• SET EXERCISE: Every line of the material is to be repeated exactly as it stands.

***** DATA BLOCK *****

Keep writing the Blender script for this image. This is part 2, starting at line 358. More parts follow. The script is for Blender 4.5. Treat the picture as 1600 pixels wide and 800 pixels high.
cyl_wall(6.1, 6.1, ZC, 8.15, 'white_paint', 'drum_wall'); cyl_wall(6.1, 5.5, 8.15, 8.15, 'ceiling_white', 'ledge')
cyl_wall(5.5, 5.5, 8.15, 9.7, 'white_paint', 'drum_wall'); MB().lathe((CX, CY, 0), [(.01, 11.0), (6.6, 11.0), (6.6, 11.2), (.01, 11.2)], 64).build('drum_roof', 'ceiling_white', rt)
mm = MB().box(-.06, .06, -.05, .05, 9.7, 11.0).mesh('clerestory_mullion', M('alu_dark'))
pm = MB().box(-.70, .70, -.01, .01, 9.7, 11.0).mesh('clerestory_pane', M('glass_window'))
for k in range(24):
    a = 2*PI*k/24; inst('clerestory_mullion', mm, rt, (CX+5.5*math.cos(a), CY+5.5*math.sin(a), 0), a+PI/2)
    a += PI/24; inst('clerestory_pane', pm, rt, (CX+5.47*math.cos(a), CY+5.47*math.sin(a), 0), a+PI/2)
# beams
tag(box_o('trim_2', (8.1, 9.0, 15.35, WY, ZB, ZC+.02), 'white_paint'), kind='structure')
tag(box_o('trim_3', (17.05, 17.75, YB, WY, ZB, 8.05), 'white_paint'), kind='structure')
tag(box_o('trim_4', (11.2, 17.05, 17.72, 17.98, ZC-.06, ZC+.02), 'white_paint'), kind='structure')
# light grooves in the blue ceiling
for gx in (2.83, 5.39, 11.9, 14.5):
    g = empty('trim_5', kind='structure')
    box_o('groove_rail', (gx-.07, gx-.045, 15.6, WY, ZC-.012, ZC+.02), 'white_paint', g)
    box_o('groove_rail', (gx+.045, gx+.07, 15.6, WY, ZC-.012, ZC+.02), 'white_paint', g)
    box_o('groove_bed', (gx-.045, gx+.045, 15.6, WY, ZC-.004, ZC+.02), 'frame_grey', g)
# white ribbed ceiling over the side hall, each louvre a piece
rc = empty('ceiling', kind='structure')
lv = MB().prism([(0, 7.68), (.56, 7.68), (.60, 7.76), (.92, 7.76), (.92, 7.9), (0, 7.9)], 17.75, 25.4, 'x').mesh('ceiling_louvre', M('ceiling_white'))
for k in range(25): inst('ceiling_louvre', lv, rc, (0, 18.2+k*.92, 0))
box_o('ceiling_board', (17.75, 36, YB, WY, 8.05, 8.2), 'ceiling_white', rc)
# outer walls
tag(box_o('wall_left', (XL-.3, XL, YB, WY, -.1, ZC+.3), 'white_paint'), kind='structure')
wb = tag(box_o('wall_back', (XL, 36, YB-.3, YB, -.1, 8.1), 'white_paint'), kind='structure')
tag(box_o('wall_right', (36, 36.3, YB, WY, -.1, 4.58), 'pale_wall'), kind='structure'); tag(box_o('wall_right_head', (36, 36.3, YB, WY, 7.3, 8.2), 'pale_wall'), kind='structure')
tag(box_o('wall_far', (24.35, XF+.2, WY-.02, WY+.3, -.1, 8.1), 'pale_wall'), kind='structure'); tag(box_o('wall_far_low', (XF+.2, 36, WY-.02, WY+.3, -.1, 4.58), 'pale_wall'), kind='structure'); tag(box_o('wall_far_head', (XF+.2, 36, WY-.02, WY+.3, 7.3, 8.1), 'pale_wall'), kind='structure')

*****

• TASK RESPONSE:
Keep writing the Blender script for this image. This is part 2, starting at line 358. More parts follow. The script is for Blender 4.5. Treat the picture as 1600 pixels wide and 800 pixels high.
cyl_wall(6.1, 6.1, ZC, 8.15, 'white_paint', 'drum_wall'); cyl_wall(6.1, 5.5, 8.15, 8.15, 'ceiling_white', 'ledge')
cyl_wall(5.5, 5.5, 8.15, 9.7, 'white_paint', 'drum_wall'); MB().lathe((CX, CY, 0), [(.01, 11.0), (6.6, 11.0), (6.6, 11.2), (.01, 11.2)], 64).build('drum_roof', 'ceiling_white', rt)
mm = MB().box(-.06, .06, -.05, .05, 9.7, 11.0).mesh('clerestory_mullion', M('alu_dark'))
pm = MB().box(-.70, .70, -.01, .01, 9.7, 11.0).mesh('clerestory_pane', M('glass_window'))
for k in range(24):
    a = 2*PI*k/24; inst('clerestory_mullion', mm, rt, (CX+5.5*math.cos(a), CY+5.5*math.sin(a), 0), a+PI/2)
    a += PI/24; inst('clerestory_pane', pm, rt, (CX+5.47*math.cos(a), CY+5.47*math.sin(a), 0), a+PI/2)
# beams
tag(box_o('trim_2', (8.1, 9.0, 15.35, WY, ZB, ZC+.02), 'white_paint'), kind='structure')
tag(box_o('trim_3', (17.05, 17.75, YB, WY, ZB, 8.05), 'white_paint'), kind='structure')
tag(box_o('trim_4', (11.2, 17.05, 17.72, 17.98, ZC-.06, ZC+.02), 'white_paint'), kind='structure')
# light grooves in the blue ceiling
for gx in (2.83, 5.39, 11.9, 14.5):
    g = empty('trim_5', kind='structure')
    box_o('groove_rail', (gx-.07, gx-.045, 15.6, WY, ZC-.012, ZC+.02), 'white_paint', g)
    box_o('groove_rail', (gx+.045, gx+.07, 15.6, WY, ZC-.012, ZC+.02), 'white_paint', g)
    box_o('groove_bed', (gx-.045, gx+.045, 15.6, WY, ZC-.004, ZC+.02), 'frame_grey', g)
# white ribbed ceiling over the side hall, each louvre a piece
rc = empty('ceiling', kind='structure')
lv = MB().prism([(0, 7.68), (.56, 7.68), (.60, 7.76), (.92, 7.76), (.92, 7.9), (0, 7.9)], 17.75, 25.4, 'x').mesh('ceiling_louvre', M('ceiling_white'))
for k in range(25): inst('ceiling_louvre', lv, rc, (0, 18.2+k*.92, 0))
box_o('ceiling_board', (17.75, 36, YB, WY, 8.05, 8.2), 'ceiling_white', rc)
# outer walls
tag(box_o('wall_left', (XL-.3, XL, YB, WY, -.1, ZC+.3), 'white_paint'), kind='structure')
wb = tag(box_o('wall_back', (XL, 36, YB-.3, YB, -.1, 8.1), 'white_paint'), kind='structure')
tag(box_o('wall_right', (36, 36.3, YB, WY, -.1, 4.58), 'pale_wall'), kind='structure'); tag(box_o('wall_right_head', (36, 36.3, YB, WY, 7.3, 8.2), 'pale_wall'), kind='structure')
tag(box_o('wall_far', (24.35, XF+.2, WY-.02, WY+.3, -.1, 8.1), 'pale_wall'), kind='structure'); tag(box_o('wall_far_low', (XF+.2, 36, WY-.02, WY+.3, -.1, 4.58), 'pale_wall'), kind='structure'); tag(box_o('wall_far_head', (XF+.2, 36, WY-.02, WY+.3, 7.3, 8.1), 'pale_wall'), kind='structure')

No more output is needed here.